Sandstorms, smog hit Beijing

By Global Times-Agencies Source:Global Times Published: 2013-3-1 0:08:01

Beijing was battered by its first sandstorm of the year coupled with strong winds and smog on Thursday, reigniting debate over doubling fines for the city's biggest polluters. Elsewhere in North China, other cities were also left reeling from similar hazardous weather.

However, the China Meteorological Administration's (CMA) forecast over the next 10 days shows signs of improvement to air quality in Beijing, with smog set to ease amid a building cold front.

CMA director Chen Zhenlin told reporters at a press conference on Thursday that the administration will provide more accurate air quality reports with the help of satellite systems, noting efforts have also been made to improve weather forecasting efficiency.

Data from the Beijing Municipal Environmental Monitoring Center showed readings for PM2.5, airborne particles measuring 2.5 microns or less in diameter, soared to 500 micrograms per cubic meter by 11 am on Thursday in many districts of the city.

Beijing's noxious haze saw the US embassy's air quality index reading hit 516 at 6 am, signaling worse air quality than the highest warning of "hazardous," according to AFP.

Local meteorological departments advised residents to wear warm clothes and stay indoors.

Those who ventured out mid-morning were confronted by swirling clouds of dust, which the Beijing Municipal Environmental Monitoring Center said had been blown in from the Inner Mongolia Autonomous Region.

Legislators are considering doubling the maximum fine for companies that violate emission regulations to 1 million yuan ($160,700), reported the Economic Information Daily.

The Ministry of Environmental Protection, State Council and National People's Congress are mulling a draft to amend the Prevention and Control of Atmospheric Pollution Law. If consensus can be reached and such a move goes ahead, it will be the third such amendment to the law in 13 years, the newspaper reported.

The current law caps fines at 500,000 yuan, which some legislators believe poses a weak deterrent to heavy polluters.

Meanwhile, neighboring Tianjin was also shrouded in dense smog on Thursday. The city's meteorological observatory has issued two separate yellow alerts, the second-lowest level in China's four-tier, color-coded weather alert system, for smog since Wednesday.

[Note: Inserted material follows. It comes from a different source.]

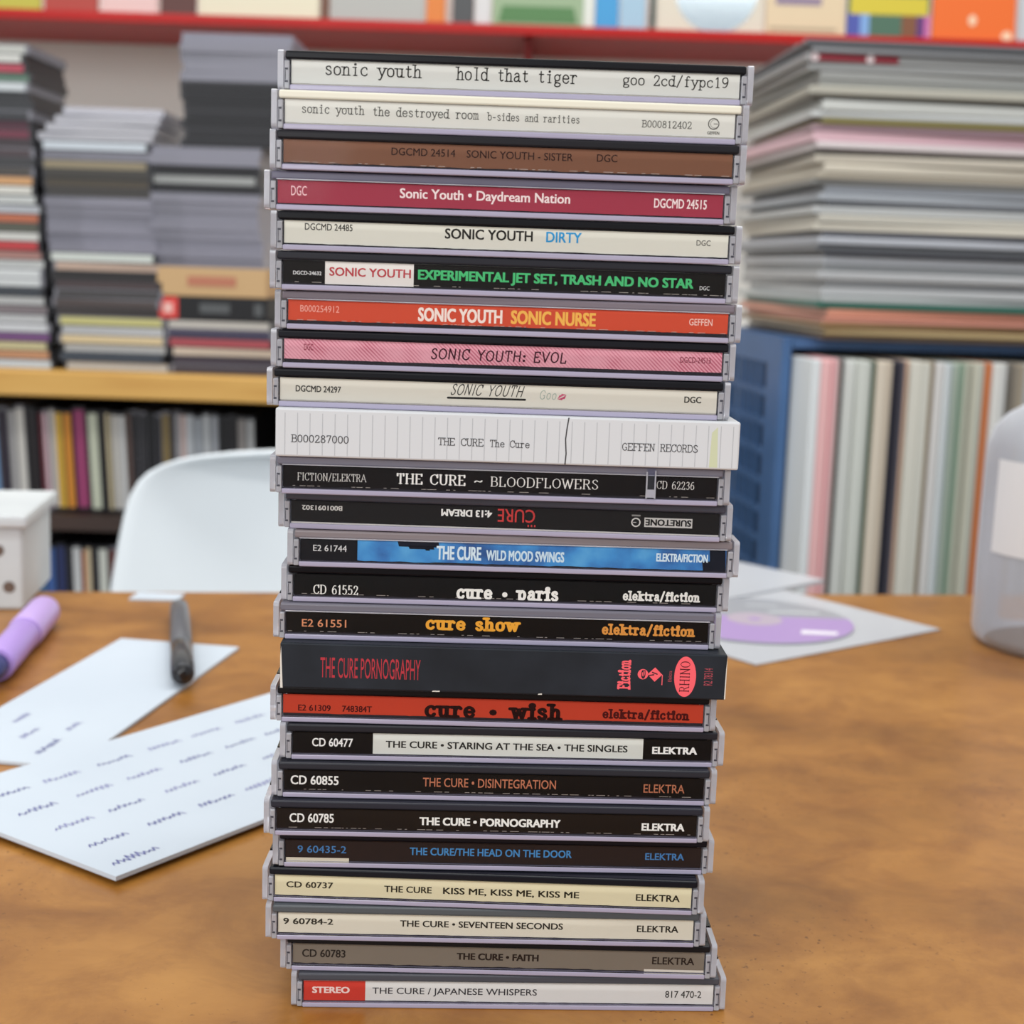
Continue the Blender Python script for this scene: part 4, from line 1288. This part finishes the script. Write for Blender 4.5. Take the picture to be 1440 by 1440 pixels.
lattice('side_panel', CDp, side_h, lambda bm, u0, u1, v0, v1, t: box(bm, 0, t, u0, u1, v0, v1))
lattice('side_panel', CDp, side_h, lambda bm, u0, u1, v0, v1, t: box(bm, CW - t, CW, u0, u1, v0, v1))
lattice('top_panel', CW - .022, CDp, lambda bm, u0, u1, v0, v1, t: box(bm, u0 + .011, u1 + .011, v0, v1, side_h - t, side_h))
lattice('bottom_panel', CW - .022, CDp, lambda bm, u0, u1, v0, v1, t: box(bm, u0 + .011, u1 + .011, v0, v1, 0, t))
lattice('back_panel', CW - .022, side_h - .024, lambda bm, u0, u1, v0, v1, t: box(bm, u0 + .011, u1 + .011, CDp - t, CDp, v0 + .012, v1 + .012))

LP = [('dfe4e6', 12), ('ecbcbc', 14), ('e2adb0', 6), ('c9b9b6', 5), ('3a3533', 6), ('d5d8d4', 16), ('cfd3cc', 14), ('c8cdc6', 6), ('4a5b48', 5), ('d8cdbc', 14), ('cfc2b0', 10),
      ('2d2d38', 9), ('54525c', 5), ('d9b59b', 7), ('d5d3c8', 16), ('cfcec4', 12), ('8f7f68', 6), ('d6d4d2', 12), ('d0d6d8', 8), ('4f7486', 5), ('b9c4b8', 9), ('8fa592', 5), ('b3b5a5', 8),
      ('8d8a7a', 5), ('c9c9b9', 9), ('bfc3b8', 8), ('c97849', 8), ('d9d9d5', 12), ('cfd1d0', 8), ('77736d', 8), ('8b8377', 8), ('a69b88', 7), ('a9adb2', 8), ('c2c4c4', 9), ('9da3a8', 8),
          ('b4ae9f', 8), ('7b8288', 6), ('d9d9d4', 10), ('b0a89a', 9), ('5d5a58', 8), ('d4d2ca', 10), ('9a5f4a', 8), ('d0cabc', 11), ('3f4a5c', 8), ('cdd0d2', 12), ('b99a80', 9),
      ('dcdad2', 12), ('6f7d6a', 8), ('d5cfc4', 11)]
scale_ = (CW - .030) / sum(p for _, p in LP)
cr, sr = math.cos(yawR), math.sin(yawR)
x = .013
CM = Matrix.Translation((cc.x, RY, cz0)) @ Matrix.Rotation(yawR, 4, 'Z')
for k, (h, px) in enumerate(LP):
    w_ = px * scale_
    bm = bmesh.new()
    hh = .307 + random.uniform(-.001, .001)
    box(bm, .0002, w_ - .0002, 0, .262, 0, hh, 0, bev=min(.0008, w_ * .2), seg=1)
    if k == 0:   # dark patch painted on the cover for the shade behind the crate lattice
        quad(bm, [(-.0001 + .0002, .064, .002), (.0001, .258, .002), (.0001, .258, hh - .002), (.0001, .064, hh - .002)], 1)
    p = CM @ Vector((x, random.uniform(-.004, .004) - .035, .0102 + .0005))
    o = obj('record_sleeve', bm, [mat(h, .45), mat('2a2f3c', .4)], loc=p, rot=(0, 0, yawR))
    tag(o, '%s record sleeve standing in the blue crate, %s from the left' % (cname(h), ORD[k]), 'record', 'records standing in the blue crate')
    x += w_

LS = [('55585c', 8), ('8f9296', 6), ('8c2635', 10), ('9a9c9c', 9), ('a3a5a3', 9), ('8f908c', 8), ('b0aea2', 10), ('6e6a62', 5), ('c9ccc8', 12), ('cfd3d2', 7), ('8b8351', 7), ('a58a93', 7),
      ('d9b5be', 12), ('d8cfd0', 8), ('5f5a55', 6), ('bdb6a8', 10), ('cfc8b8', 10), ('b3ab9b', 7), ('7b7b78', 7), ('8f949b', 9), ('a5abb2', 8), ('6d7075', 6), ('b9bcbc', 9), ('c2bfb4', 9),
      ('d2cdbf', 9), ('5d5f66', 7), ('b8bcc4', 8), ('83868a', 7), ('3f4046', 6), ('c9cdd3', 9), ('8d9092', 8), ('b5b7b9', 9), ('9fa2a5', 9), ('c5c8ca', 9), ('b9bfbf', 8), ('2f6b5c', 7),
      ('d9977e', 10), ('c98a78', 6), ('8a6d4a', 7), ('b09a70', 7), ('5b4a3a', 6)]
ztop = at(1160, 57, RY).z
total = ztop - cz_top - .001
sc = total / sum(p for _, p in LS)
z = cz_top + .0006
cor = at(1157, 260, RY)
for j, (h, px) in enumerate(reversed(LS)):
    t = px * sc
    k = len(LS) - 1 - j
    frac = j / (len(LS) - 1)
    a = yawR - .02 + random.uniform(-.03, .03) - .04 * frac
    jx = random.uniform(-.007, .007)
    bm = bmesh.new()
    box(bm, 0, .314, 0, .314, .0003, t - .0003, 0, bev=min(.0012, t * .2), seg=2)
    mats = [mat(h, .32, .4, coat=.2)]
    if k == 2:
        quad(bm, [(.004, -.0003, .0012), (.090, -.0003, .0012), (.090, -.0003, t - .0012), (.004, -.0003, t - .0012)], 1)
        for q in (.008, .062):
            disc(bm, (q, t / 2), .004, -.0005, 2, 14)
        mats = [mat('9a9c9c', .32, coat=.35), mat('8c2635', .4), mat('e2d2d4', .4)]
    base = at(1128, 260, RY)
    # edges run up slightly to the left, as the pile leans
    o = obj('record_sleeve', bm, mats, loc=(base.x + jx + .030 * (1 - frac), RY - .012 + random.uniform(-.006, .006), z), rot=(0, 0, a))
    tag(o, '%s record sleeve lying on the blue crate, %s from the top of its pile' % (cname(h), ORD[k]), 'record', 'records lying on the blue crate')
    z += t

# ------------------------------------------------------------------ red wall shelf with sleeves on it
RYS = 2.28
zs_b = at(540, 62, RYS).z
zs_b = (at(60, 25, RYS).z + at(1040, 60, RYS).z) / 2
root = empty('red_shelf', (0, RYS, zs_b), (0, 0, -.01), label='long glossy red wall shelf across the back wall', cat='shelf')
redm = noise_mat('red_paint', ['a8100d', 'b51712'], 4, rough=.4, spec=.25)
bm = bmesh.new(); box(bm, -1.6, 1.6, 0, .235, 0, .012, 0, bev=.002)
obj('board', bm, redm, root)
bm = bmesh.new(); box(bm, -1.6, 1.6, -.0045, 0, -.001, .0135, 0, bev=.0015)
obj('front_lip', bm, redm, root)
for bx in (-.9, -.2, .6):
    bm = bmesh.new()
    prism(bm, [(-.005, .02), (.005, .02), (.005, .225), (-.005, .225)], -.05, -.0003)
    obj('bracket', bm, mat('9a2420', .4), root)
zs_t = zs_b + .0125
TOPS = [(-40, 55, 'b5b04a'), (60, 135, 'a8443c'), (140, 220, 'd8b8b4'), (224, 274, '5a3a36'), (278, 448, 'd6d0b8'), (450, 462, '6a4a3a'), (464, 597, 'a9aaa6'), (599, 626, 'd07a38'), (636, 666, '4a4c4e'),
        (668, 690, 'c9c9c9'), (692, 835, '8fa584'), (837, 870, '3f93c8'), (872, 908, '9ab8cc'), (914, 922, '3a4a44'), (924, 1074, 'd0c8b8'), (1077, 1188, 'd4c0a0'), (1191, 1308, '4a6a58'), (1311, 1428, 'e06a2c'), (1431, 1520, 'b9bcc0')]
for k, (x0, x1, h) in enumerate(TOPS):
    yy = RYS + .012
    a_, b_ = at(x0, 20, yy), at(x1, 20, yy)
    w_ = b_.x - a_.x
    bm = bmesh.new()
    hh = max(.125, min(.19, w_ * 1.0)) if w_ > .05 else .18
    box(bm, 0, w_, 0, .008, 0, hh, 0, bev=.0006, seg=1)
    mats = [mat(h, .4)]
    if h == '4a6a58':
        mats += [mat('4a55a0', .4), mat('7aa0d0', .4), mat('7a5038', .4), mat('5a3470', .4), mat('c06aa0', .4), mat('c9b83c', .4)]
        for q, (f0, f1) in enumerate(((0, .16), (.16, .27), (.66, .84), (.84, .93), (.93, 1.0))):
            quad(bm, [(w_ * f0, -.0004, .002), (w_ * f1, -.0004, .002), (w_ * f1, -.0004, .036), (w_ * f0, -.0004, .036)], 1 + q)
        quad(bm, [(.004, -.0005, .034), (w_ - .004, -.0005, .034), (w_ - .004, -.0005, .06), (.004, -.0005, .06)], 6)
    if h == 'e06a2c':
        mats += [mat('e8c8a8', .4)]
        disc(bm, (w_ * .48, .030), .008, -.0005, 1, 20, rx=.006)
        disc(bm, (w_ * .9, .008), .008, -.0005, 1, 20)
    if h == 'd4c0a0':
        mats += [mat('8a7a90', .4), mat('a89a80', .4)]
        quad(bm, [(w_ * .12, -.0005, .044), (w_ * .7, -.0005, .044), (w_ * .7, -.0005, .056), (w_ * .12, -.0005, .056)], 1)
        quad(bm, [(w_ * .05, -.0005, .007), (w_ * .9, -.0005, .007), (w_ * .9, -.0005, .012), (w_ * .05, -.0005, .012)], 2)
    if h == 'd0c8b8':
        mats += [mat('c9d6de', .1, metal=.9)]
        disc(bm, (w_ * .55, .060), .06, -.0006, 1, 48)
    if h == '8fa584':
        mats += [mat('4f7a4a', .4), mat('d0d4cc', .4)]
        quad(bm, [(w_ * .06, -.0005, .006), (w_ * .84, -.0005, .006), (w_ * .8, -.0005, .03), (w_ * .1, -.0005, .03)], 1)
        quad(bm, [(w_ * .9, -.0005, .001), (w_, -.0005, .001), (w_, -.0005, .1), (w_ * .9, -.0005, .1)], 2)
    o = obj('record_cover', bm, mats, loc=(a_.x, RYS + .012 - .01 * a_.x, zs_t + .0002), rot=(math.radians(-6), 0, -.01))
    tag(o, '%s cover propped on the red shelf, %s from the left' % (cname(h), ORD[k]), 'record cover', 'covers on the red shelf')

Statistics from the Tianjin Environmental Bureau showed that the concentration of PM2.5 at seven of the city's 27 monitoring stations had exceeded 300 micrograms per cubic meter on Thursday.

Sections of 15 expressways passing through Tianjin were temporarily closed on Thursday due to poor visibility.

Sandstorms and gale-force winds also swept parts of the Inner Mongolia Autonomous Region. Among cities hardest hit were Hohhot and Baotou as well as the Ulanqab, Xilin Gol and Bayannur leagues, where visibility and temperatures plummeted and air quality was hazardous.

The grim weather and air quality has been a hot topic of discussion on microblogging service Sina Weibo, where more than 13.4 million sandstorm- and smog-related posts have been uploaded over the past month.